Object works similarly, and is in 11.1.5. I'm not certain what earlier standards said here, but I suspect they didn't say anything.
Actually, ie is still vulnerable to a very similar attack in some cases, specifically you can leak responses containing small json array by inlining the json as a script[src=vbscript] tag. Disclosed here: http://en.wooyun.org/bugs/wooyun-2013-023
with the status "unable to contact the vendor or actively neglected by the vendor" :-/
Edit: I meant "injecting" not inlining. Thanks chc for pointing that out.
If it has to be inlined, how is that the same vulnerability? I thought the vulnerability was that script tags can fetch external scripts and a local script intercept the results. If you have to inline both scripts, you can only attack yourself.
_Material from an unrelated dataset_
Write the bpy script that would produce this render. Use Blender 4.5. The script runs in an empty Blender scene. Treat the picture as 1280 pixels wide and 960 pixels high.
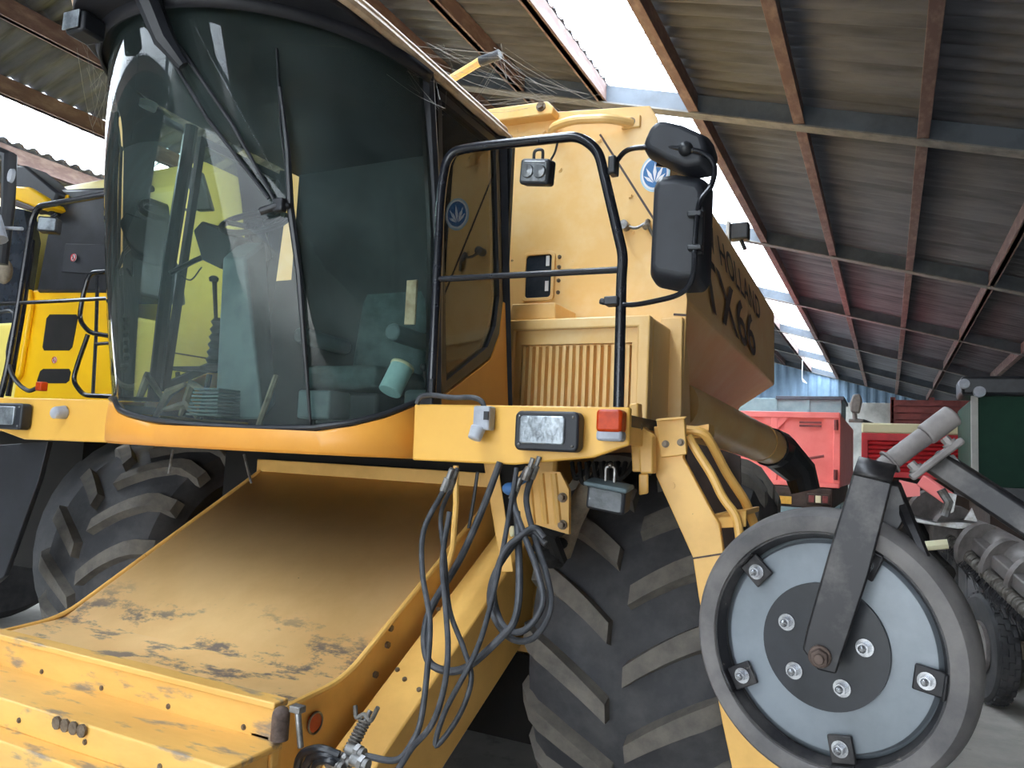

Wow, I was just having this discussion on an issue for a CSRF protection gem[0]. From what I can tell, IE wasn't even susceptible to this (perhaps accidentally) as far back as 6, and it's been fixed in Firefox since 3.1, and Chrome around the same time. I've been wanting to run a test case against a bunch of browsers to prove it to myself, but this seems to be a complete non-issue nowadays.
Well, one thing to do with the tokens might be that if the token were required for the GET request in question, then stealing the content via script tag may be harder. OTOH, putting one-time tokens on every request might be a bit too much for many apps, while(1) hack may be more efficient.
Also note that this attack, JSON Hijacking, is different than a CSRF (Cross Site Request Forgery) and has little to do with CSRF tokens.